• What this task involves: Beginning at the first line of the data, print each line exactly, stopping after the line that contains "x, y = at(.61, .185);".

BEGIN

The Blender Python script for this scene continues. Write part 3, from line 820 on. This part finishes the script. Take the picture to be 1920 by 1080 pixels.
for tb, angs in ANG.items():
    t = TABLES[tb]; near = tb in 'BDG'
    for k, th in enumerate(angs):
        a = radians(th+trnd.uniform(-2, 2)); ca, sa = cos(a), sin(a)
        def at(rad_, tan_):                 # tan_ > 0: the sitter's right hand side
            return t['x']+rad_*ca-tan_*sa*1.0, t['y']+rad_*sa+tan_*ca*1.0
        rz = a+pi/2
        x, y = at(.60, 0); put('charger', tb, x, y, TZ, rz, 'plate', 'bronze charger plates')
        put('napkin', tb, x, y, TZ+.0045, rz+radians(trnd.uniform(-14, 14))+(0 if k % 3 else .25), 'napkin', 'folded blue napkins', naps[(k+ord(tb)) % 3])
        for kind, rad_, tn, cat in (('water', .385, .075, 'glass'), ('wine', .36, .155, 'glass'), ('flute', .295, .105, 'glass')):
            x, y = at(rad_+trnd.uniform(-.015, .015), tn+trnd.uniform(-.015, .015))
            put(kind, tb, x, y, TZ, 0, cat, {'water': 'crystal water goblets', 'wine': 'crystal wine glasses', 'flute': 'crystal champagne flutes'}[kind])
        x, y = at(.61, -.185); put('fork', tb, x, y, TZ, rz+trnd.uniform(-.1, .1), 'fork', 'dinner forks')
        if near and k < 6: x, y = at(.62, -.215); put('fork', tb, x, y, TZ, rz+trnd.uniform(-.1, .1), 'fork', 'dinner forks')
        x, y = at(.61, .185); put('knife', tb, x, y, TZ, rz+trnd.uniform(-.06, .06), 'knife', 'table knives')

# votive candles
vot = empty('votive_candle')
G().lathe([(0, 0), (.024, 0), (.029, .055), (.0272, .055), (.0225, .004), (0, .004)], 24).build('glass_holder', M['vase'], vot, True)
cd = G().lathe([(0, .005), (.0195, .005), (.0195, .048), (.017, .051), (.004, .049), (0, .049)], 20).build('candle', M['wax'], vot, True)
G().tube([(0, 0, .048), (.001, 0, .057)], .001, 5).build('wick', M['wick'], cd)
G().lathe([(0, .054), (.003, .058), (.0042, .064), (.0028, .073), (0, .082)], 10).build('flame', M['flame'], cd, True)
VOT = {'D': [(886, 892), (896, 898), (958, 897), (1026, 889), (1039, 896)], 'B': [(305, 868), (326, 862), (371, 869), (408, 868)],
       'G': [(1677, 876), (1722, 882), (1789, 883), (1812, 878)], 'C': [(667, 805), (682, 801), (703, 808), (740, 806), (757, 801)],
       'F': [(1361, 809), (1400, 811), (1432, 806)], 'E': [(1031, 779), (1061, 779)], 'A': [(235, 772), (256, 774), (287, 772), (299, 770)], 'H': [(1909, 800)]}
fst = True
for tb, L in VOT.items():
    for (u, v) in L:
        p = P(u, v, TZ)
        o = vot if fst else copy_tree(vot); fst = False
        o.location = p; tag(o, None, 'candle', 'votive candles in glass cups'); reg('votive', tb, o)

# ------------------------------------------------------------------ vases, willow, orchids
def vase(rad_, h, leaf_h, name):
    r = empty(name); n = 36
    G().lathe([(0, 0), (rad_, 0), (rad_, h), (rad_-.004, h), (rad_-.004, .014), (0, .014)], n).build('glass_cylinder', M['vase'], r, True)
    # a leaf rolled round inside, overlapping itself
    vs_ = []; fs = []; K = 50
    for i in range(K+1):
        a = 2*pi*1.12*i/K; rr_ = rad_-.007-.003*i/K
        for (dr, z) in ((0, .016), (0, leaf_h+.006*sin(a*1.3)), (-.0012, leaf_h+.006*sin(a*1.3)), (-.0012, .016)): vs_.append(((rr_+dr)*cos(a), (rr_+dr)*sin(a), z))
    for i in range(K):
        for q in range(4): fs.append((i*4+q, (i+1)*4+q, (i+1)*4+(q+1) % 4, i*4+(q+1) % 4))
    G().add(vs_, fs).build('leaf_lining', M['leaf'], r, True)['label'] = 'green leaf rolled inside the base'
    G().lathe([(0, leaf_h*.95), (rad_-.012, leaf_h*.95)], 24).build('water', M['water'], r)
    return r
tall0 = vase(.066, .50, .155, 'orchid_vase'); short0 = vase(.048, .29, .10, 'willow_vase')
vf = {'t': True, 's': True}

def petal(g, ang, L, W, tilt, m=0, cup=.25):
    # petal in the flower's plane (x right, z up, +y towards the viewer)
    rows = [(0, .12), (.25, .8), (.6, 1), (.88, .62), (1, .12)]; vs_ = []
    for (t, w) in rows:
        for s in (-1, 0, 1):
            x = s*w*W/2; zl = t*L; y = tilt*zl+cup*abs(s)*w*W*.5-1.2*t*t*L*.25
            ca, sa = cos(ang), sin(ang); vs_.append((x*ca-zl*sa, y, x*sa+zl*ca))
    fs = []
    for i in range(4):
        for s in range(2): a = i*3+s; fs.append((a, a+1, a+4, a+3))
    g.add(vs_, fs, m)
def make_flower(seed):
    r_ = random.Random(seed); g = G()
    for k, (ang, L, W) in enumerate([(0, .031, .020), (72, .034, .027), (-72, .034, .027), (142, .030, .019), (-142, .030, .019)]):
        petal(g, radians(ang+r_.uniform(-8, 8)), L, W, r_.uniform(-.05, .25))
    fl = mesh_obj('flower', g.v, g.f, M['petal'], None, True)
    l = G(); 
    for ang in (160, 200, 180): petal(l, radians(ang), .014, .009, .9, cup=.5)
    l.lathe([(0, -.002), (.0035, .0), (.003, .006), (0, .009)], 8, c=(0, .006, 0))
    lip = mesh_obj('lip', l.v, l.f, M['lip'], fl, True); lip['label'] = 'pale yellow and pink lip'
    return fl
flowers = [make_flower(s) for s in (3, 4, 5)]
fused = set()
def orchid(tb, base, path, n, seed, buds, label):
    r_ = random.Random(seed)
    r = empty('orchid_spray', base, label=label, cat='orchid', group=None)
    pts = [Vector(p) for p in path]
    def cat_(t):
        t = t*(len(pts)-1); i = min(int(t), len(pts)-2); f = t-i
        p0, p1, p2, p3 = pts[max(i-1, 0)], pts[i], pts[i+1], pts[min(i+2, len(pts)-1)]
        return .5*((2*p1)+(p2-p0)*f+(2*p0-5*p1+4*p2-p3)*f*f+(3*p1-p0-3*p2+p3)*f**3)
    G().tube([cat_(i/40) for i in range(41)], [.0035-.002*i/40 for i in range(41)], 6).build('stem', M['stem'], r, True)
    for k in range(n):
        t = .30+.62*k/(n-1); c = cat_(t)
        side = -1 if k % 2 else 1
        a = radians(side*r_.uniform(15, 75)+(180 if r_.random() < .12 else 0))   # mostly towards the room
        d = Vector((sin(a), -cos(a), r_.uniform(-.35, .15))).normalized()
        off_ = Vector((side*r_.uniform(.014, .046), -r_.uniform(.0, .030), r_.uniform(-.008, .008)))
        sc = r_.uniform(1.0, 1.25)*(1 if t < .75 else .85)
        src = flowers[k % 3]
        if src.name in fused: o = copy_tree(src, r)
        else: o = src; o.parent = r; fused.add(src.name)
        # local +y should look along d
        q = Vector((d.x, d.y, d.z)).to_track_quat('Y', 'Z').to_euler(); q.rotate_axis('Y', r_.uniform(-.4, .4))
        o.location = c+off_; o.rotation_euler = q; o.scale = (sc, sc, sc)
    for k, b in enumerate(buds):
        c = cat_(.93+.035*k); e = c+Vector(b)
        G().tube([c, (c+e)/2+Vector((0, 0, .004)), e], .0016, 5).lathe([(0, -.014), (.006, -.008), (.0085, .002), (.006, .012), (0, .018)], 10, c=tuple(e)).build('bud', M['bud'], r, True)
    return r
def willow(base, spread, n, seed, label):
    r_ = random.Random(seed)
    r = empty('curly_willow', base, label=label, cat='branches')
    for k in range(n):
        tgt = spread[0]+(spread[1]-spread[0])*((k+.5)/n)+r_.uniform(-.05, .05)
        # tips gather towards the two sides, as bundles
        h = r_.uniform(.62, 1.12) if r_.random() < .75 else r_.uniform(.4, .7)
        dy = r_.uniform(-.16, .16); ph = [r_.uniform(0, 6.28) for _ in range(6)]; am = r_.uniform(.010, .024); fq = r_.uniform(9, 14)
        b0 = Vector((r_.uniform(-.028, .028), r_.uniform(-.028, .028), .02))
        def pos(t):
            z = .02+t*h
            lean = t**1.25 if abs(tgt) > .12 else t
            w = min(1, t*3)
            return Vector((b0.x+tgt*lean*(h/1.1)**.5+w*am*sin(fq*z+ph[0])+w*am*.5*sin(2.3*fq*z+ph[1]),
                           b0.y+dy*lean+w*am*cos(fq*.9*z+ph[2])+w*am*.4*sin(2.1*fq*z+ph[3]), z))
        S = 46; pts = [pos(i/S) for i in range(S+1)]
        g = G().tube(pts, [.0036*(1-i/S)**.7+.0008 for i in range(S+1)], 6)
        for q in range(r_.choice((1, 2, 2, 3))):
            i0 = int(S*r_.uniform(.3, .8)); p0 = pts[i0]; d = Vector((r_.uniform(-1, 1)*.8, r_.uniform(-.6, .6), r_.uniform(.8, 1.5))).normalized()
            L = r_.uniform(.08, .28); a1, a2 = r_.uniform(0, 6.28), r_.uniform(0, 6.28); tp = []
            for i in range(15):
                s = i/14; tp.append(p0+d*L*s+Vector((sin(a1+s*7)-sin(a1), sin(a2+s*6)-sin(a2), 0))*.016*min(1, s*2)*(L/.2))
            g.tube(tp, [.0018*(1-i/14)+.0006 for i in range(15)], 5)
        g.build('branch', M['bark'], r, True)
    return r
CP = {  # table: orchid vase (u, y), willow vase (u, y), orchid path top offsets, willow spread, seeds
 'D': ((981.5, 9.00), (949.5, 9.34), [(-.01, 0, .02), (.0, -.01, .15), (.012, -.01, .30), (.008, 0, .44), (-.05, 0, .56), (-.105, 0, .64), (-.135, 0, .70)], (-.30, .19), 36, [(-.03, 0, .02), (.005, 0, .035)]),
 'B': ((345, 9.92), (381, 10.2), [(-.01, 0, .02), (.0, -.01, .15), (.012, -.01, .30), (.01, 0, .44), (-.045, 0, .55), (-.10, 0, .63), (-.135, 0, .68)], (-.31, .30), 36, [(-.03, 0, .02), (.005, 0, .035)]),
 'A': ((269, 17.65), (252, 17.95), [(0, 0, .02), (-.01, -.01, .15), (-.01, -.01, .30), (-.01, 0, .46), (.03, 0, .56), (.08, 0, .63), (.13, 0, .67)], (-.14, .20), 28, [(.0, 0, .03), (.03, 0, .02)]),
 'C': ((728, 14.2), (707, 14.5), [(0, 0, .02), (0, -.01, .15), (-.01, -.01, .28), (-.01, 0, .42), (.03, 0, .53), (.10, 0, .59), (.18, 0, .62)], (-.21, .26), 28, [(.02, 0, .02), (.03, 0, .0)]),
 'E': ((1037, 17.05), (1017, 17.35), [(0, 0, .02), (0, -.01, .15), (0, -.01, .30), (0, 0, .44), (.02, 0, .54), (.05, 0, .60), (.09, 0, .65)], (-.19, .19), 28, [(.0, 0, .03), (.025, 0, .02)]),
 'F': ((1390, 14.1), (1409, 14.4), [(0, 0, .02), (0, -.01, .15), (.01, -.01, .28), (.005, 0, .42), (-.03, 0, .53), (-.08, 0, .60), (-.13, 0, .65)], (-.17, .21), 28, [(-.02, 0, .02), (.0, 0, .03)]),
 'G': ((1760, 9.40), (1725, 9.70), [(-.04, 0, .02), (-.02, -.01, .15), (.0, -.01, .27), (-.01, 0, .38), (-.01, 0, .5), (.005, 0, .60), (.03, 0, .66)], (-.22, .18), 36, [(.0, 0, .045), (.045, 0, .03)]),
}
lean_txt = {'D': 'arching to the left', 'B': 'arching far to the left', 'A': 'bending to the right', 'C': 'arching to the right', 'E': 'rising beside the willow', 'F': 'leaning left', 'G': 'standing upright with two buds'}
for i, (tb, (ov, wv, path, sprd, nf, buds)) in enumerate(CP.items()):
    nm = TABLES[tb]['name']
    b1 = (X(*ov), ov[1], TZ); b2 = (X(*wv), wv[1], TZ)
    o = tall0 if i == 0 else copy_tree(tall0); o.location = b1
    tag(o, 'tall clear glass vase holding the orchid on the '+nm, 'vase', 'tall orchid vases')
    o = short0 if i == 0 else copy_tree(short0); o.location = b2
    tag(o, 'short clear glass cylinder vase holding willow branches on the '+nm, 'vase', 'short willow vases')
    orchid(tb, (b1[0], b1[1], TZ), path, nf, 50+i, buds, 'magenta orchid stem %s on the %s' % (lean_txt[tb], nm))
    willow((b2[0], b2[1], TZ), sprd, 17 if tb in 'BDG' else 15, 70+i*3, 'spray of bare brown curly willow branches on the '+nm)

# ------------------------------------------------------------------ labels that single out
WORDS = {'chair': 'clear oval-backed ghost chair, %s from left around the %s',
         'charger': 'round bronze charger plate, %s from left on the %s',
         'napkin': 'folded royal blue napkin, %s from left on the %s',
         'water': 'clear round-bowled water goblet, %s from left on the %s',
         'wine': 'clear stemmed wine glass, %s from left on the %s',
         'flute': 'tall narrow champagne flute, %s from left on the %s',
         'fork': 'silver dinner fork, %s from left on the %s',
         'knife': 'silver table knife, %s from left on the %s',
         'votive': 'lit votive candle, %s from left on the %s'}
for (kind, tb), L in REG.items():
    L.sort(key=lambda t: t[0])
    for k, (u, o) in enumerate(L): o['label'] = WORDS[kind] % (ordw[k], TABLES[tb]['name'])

END

• Answer for this exercise:
The Blender Python script for this scene continues. Write part 3, from line 820 on. This part finishes the script. Take the picture to be 1920 by 1080 pixels.
for tb, angs in ANG.items():
    t = TABLES[tb]; near = tb in 'BDG'
    for k, th in enumerate(angs):
        a = radians(th+trnd.uniform(-2, 2)); ca, sa = cos(a), sin(a)
        def at(rad_, tan_):                 # tan_ > 0: the sitter's right hand side
            return t['x']+rad_*ca-tan_*sa*1.0, t['y']+rad_*sa+tan_*ca*1.0
        rz = a+pi/2
        x, y = at(.60, 0); put('charger', tb, x, y, TZ, rz, 'plate', 'bronze charger plates')
        put('napkin', tb, x, y, TZ+.0045, rz+radians(trnd.uniform(-14, 14))+(0 if k % 3 else .25), 'napkin', 'folded blue napkins', naps[(k+ord(tb)) % 3])
        for kind, rad_, tn, cat in (('water', .385, .075, 'glass'), ('wine', .36, .155, 'glass'), ('flute', .295, .105, 'glass')):
            x, y = at(rad_+trnd.uniform(-.015, .015), tn+trnd.uniform(-.015, .015))
            put(kind, tb, x, y, TZ, 0, cat, {'water': 'crystal water goblets', 'wine': 'crystal wine glasses', 'flute': 'crystal champagne flutes'}[kind])
        x, y = at(.61, -.185); put('fork', tb, x, y, TZ, rz+trnd.uniform(-.1, .1), 'fork', 'dinner forks')
        if near and k < 6: x, y = at(.62, -.215); put('fork', tb, x, y, TZ, rz+trnd.uniform(-.1, .1), 'fork', 'dinner forks')
        x, y = at(.61, .185); put('knife', tb, x, y, TZ, rz+trnd.uniform(-.06, .06), 'knife', 'table knives')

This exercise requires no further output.